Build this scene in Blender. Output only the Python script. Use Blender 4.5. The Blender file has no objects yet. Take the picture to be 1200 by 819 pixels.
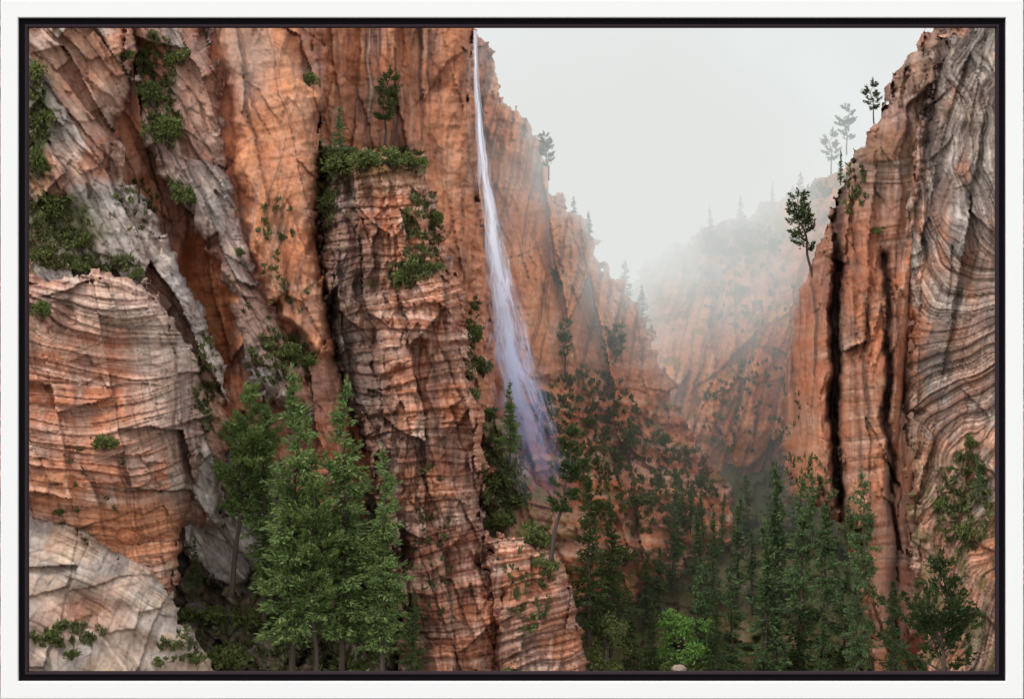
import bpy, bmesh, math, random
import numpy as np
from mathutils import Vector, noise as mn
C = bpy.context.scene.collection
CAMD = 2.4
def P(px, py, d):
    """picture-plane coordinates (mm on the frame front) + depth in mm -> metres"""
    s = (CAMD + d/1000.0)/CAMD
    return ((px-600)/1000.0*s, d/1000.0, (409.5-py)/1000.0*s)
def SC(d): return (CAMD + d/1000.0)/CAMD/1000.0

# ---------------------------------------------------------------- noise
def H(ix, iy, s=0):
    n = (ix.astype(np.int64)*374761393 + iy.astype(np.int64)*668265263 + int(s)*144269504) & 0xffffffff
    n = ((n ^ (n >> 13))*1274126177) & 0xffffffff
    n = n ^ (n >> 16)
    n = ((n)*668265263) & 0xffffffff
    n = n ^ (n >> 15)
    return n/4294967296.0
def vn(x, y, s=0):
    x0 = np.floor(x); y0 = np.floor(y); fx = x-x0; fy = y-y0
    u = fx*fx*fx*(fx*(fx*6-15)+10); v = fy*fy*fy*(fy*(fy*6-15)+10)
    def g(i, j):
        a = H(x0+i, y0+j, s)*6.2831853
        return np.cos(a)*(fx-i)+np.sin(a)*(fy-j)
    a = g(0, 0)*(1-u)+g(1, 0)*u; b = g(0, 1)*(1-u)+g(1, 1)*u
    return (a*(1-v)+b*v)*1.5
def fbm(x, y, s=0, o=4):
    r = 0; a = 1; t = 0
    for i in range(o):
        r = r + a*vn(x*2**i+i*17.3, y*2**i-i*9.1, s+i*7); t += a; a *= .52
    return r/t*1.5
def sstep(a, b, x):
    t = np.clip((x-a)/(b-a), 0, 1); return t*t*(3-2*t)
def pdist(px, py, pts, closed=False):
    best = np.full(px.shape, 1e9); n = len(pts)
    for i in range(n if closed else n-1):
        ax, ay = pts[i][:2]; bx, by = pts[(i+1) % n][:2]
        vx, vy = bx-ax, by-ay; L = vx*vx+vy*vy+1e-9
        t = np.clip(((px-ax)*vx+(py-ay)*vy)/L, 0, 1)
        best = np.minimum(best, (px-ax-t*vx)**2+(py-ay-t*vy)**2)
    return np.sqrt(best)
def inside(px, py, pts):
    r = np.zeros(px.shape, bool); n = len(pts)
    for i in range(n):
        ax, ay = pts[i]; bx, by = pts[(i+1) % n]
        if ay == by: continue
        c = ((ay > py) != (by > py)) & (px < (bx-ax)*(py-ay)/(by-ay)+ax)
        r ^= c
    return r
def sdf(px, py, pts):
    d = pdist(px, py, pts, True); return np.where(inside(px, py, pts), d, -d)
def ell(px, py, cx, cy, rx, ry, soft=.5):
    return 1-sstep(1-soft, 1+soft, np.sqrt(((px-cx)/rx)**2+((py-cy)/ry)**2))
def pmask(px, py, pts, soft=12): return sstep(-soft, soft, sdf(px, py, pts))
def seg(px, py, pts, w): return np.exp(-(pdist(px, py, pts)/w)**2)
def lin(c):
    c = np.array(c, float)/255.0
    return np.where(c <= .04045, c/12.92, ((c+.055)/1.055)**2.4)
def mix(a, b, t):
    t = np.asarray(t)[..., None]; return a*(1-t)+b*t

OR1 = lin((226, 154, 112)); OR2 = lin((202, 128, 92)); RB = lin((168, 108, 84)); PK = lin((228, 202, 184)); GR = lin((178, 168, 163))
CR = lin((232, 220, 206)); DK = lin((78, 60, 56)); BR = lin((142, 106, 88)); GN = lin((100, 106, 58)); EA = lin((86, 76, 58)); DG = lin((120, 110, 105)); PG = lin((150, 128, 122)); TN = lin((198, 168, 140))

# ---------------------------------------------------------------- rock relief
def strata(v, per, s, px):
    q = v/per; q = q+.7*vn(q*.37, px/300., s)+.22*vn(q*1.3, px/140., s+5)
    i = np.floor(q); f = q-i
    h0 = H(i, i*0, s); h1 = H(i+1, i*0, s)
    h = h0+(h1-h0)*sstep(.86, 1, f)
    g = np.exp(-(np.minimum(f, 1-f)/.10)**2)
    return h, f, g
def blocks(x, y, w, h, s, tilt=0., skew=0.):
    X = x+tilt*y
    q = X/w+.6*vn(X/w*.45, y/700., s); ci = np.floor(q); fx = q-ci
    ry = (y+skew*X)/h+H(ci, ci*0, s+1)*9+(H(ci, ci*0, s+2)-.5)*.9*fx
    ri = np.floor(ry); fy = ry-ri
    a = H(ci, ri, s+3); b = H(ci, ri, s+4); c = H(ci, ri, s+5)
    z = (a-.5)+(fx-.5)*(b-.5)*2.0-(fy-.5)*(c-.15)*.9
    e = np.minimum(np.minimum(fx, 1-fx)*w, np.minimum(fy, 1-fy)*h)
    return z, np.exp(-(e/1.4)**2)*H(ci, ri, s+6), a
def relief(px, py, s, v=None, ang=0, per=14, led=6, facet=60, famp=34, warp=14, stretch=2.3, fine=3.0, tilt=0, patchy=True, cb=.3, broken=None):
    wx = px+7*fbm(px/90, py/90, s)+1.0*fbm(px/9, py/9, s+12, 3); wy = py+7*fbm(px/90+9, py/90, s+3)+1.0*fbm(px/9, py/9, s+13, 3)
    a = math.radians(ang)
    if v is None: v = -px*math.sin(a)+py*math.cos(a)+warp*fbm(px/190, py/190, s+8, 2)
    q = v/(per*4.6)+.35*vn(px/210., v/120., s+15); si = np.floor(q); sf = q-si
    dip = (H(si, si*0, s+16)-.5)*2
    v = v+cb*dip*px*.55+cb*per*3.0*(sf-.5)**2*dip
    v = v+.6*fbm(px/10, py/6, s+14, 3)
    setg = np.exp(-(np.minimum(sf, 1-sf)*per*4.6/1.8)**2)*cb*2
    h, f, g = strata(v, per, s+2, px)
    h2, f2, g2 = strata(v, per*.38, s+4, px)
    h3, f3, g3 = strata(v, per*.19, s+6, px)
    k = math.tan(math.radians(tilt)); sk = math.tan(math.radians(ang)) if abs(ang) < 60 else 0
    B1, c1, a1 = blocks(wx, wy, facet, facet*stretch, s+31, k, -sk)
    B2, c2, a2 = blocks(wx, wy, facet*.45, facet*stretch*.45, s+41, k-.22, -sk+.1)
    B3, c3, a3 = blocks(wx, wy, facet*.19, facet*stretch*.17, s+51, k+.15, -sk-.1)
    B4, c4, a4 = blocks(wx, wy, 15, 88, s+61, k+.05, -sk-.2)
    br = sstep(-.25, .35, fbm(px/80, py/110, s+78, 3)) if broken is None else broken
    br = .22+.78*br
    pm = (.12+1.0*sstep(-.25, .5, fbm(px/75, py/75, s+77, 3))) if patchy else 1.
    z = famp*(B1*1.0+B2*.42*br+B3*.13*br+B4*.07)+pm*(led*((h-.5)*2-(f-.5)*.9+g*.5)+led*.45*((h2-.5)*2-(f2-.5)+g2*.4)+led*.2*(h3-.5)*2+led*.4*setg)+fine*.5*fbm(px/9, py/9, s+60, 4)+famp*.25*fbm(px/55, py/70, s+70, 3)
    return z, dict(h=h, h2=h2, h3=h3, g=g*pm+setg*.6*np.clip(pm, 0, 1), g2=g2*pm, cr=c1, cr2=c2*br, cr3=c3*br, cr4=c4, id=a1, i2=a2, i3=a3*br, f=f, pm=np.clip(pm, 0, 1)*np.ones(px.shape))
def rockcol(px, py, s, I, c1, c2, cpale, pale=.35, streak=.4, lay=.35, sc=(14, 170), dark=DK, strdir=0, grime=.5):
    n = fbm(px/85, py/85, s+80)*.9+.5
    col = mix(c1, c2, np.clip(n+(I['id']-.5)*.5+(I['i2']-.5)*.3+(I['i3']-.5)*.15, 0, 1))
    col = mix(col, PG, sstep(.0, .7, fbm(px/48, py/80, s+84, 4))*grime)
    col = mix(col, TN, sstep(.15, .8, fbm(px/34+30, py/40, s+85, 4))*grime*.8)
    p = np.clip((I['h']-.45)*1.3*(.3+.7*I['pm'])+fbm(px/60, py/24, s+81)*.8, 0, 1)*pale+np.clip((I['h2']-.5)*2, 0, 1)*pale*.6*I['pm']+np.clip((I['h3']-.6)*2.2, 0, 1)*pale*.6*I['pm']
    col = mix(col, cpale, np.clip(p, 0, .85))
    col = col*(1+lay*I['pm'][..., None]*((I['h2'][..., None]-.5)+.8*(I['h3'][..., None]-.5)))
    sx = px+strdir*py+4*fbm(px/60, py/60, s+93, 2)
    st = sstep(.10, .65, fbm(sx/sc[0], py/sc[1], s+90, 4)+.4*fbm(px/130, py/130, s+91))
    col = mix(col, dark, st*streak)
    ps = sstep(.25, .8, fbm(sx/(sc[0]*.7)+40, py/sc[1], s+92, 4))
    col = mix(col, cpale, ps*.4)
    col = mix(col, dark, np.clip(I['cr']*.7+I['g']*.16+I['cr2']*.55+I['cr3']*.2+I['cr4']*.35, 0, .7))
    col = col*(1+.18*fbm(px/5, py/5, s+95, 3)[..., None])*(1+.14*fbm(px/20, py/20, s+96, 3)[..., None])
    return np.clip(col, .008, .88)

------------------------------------

- TASK DIRECTIONS:
Extract, from the material above, each line holding the word "picture".

- RESPONSE FOR THIS EXERCISE:
Build this scene in Blender. Output only the Python script. Use Blender 4.5. The Blender file has no objects yet. Take the picture to be 1200 by 819 pixels.
    """picture-plane coordinates (mm on the frame front) + depth in mm -> metres"""